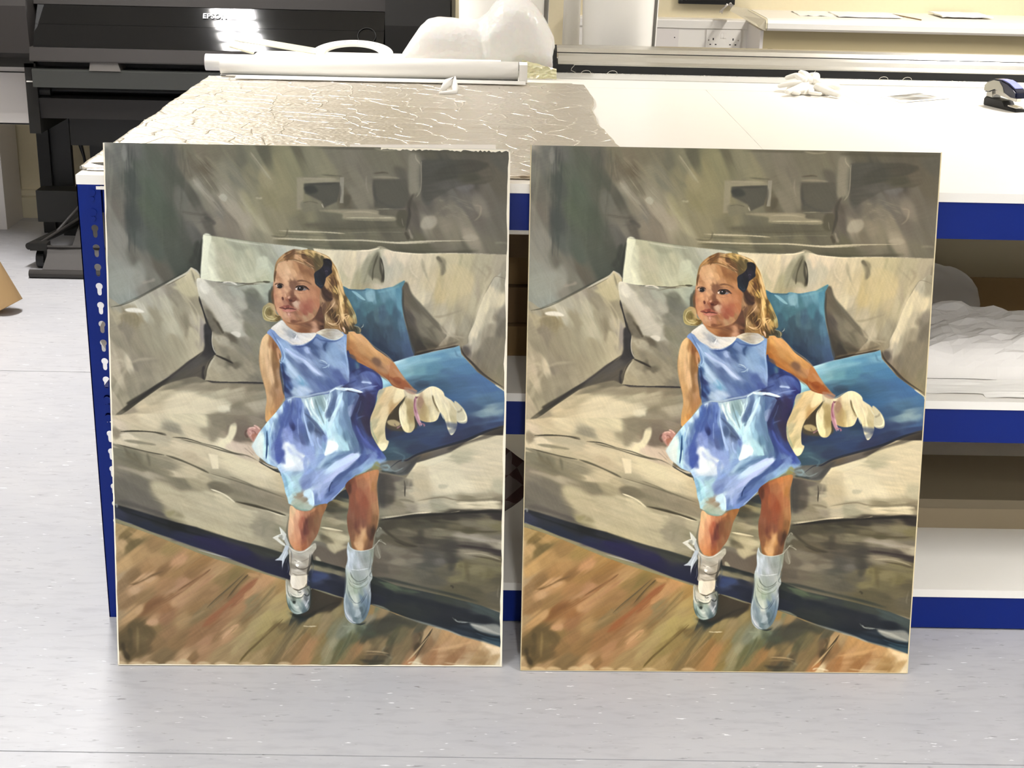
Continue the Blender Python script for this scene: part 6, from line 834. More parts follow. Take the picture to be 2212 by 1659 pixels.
# ---- second sitting: accents
def SL(fr, items):
    frame(*fr)
    for it in items:
        s, w, c = it[:3]; S(s, w, c, it[3] if len(it) > 3 else 1.2, it[4] if len(it) > 4 else .8, dry=it[5] if len(it) > 5 else .15)
TLf, TRf, Lf, Df, Rf, LLf, SKf, FTf, LRf, BLf, BRf, Ff = (215,295,4.609),(655,295,4.609),(230,560,4.608),(540,690,5.184),(760,590,3.686),(230,880,4.365),(540,940,6.9125),(580,1120,6.636),(790,960,4.88),(235,1100,4.74),(655,1250,4.916),(540,520,6.914)
SL(TLf, [('330,300 335,500 345,760 350,1000',60,'49504a',5,.5),('700,120 690,400 720,760 740,1100',90,'505548',8,.35),('560,200 560,500 580,900',70,'5c6656',8,.35),('900,1250 960,1150 985,1020',50,'40443a',4,.7),('1000,1300 1010,1150 1030,1000',26,'3f4338',2.5,.8),
 ('900,250 1000,400 1130,560',34,'6a6350',3,.5,.6),('940,420 1040,540 1150,640',30,'9c9887',2,.6,.5),('1060,190 1240,380 1420,560',40,'8f8a72',3,.45,.6),('1230,120 1400,320 1560,470',30,'858068',3,.4,.6),('1510,150 1600,270 1720,430',14,'a8a48b',1.5,.6,.4),('1300,620 1420,760 1500,880',60,'a39a86',5,.4,.5),('1440,640 1560,800 1700,960',40,'a8a384',3,.5,.5),
 ('200,1662 350,1600 500,1524 640,1449 770,1379 880,1300',12,'41443a',2,.6),('420,1440 520,1420 560,1400',26,'9a9587',3,.6)])
frame(*TRf)
M('1172,236 1400,225 1700,230 1830,260 1900,420 1800,470 1650,470 1500,500 1400,560 1250,640 1190,600 1168,500', '1250,300,55544a 1450,350,4b4a3f 1650,400,52503f 1300,550,57554b 1700,300,504c3f 1850,350,665f4e 1450,480,5d5b52', 3, -10, 5, 40, 6, sm=0, alpha=.8, tx=.6)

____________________

→ **GIVEN TASK**: All the lines above are to be reproduced exactly, except the pictures.

→ **SOLVED EXERCISE**:
Continue the Blender Python script for this scene: part 6, from line 834. More parts follow. Take the picture to be 2212 by 1659 pixels.
# ---- second sitting: accents
def SL(fr, items):
    frame(*fr)
    for it in items:
        s, w, c = it[:3]; S(s, w, c, it[3] if len(it) > 3 else 1.2, it[4] if len(it) > 4 else .8, dry=it[5] if len(it) > 5 else .15)
TLf, TRf, Lf, Df, Rf, LLf, SKf, FTf, LRf, BLf, BRf, Ff = (215,295,4.609),(655,295,4.609),(230,560,4.608),(540,690,5.184),(760,590,3.686),(230,880,4.365),(540,940,6.9125),(580,1120,6.636),(790,960,4.88),(235,1100,4.74),(655,1250,4.916),(540,520,6.914)
SL(TLf, [('330,300 335,500 345,760 350,1000',60,'49504a',5,.5),('700,120 690,400 720,760 740,1100',90,'505548',8,.35),('560,200 560,500 580,900',70,'5c6656',8,.35),('900,1250 960,1150 985,1020',50,'40443a',4,.7),('1000,1300 1010,1150 1030,1000',26,'3f4338',2.5,.8),
 ('900,250 1000,400 1130,560',34,'6a6350',3,.5,.6),('940,420 1040,540 1150,640',30,'9c9887',2,.6,.5),('1060,190 1240,380 1420,560',40,'8f8a72',3,.45,.6),('1230,120 1400,320 1560,470',30,'858068',3,.4,.6),('1510,150 1600,270 1720,430',14,'a8a48b',1.5,.6,.4),('1300,620 1420,760 1500,880',60,'a39a86',5,.4,.5),('1440,640 1560,800 1700,960',40,'a8a384',3,.5,.5),
 ('200,1662 350,1600 500,1524 640,1449 770,1379 880,1300',12,'41443a',2,.6),('420,1440 520,1420 560,1400',26,'9a9587',3,.6)])
frame(*TRf)
M('1172,236 1400,225 1700,230 1830,260 1900,420 1800,470 1650,470 1500,500 1400,560 1250,640 1190,600 1168,500', '1250,300,55544a 1450,350,4b4a3f 1650,400,52503f 1300,550,57554b 1700,300,504c3f 1850,350,665f4e 1450,480,5d5b52', 3, -10, 5, 40, 6, sm=0, alpha=.8, tx=.6)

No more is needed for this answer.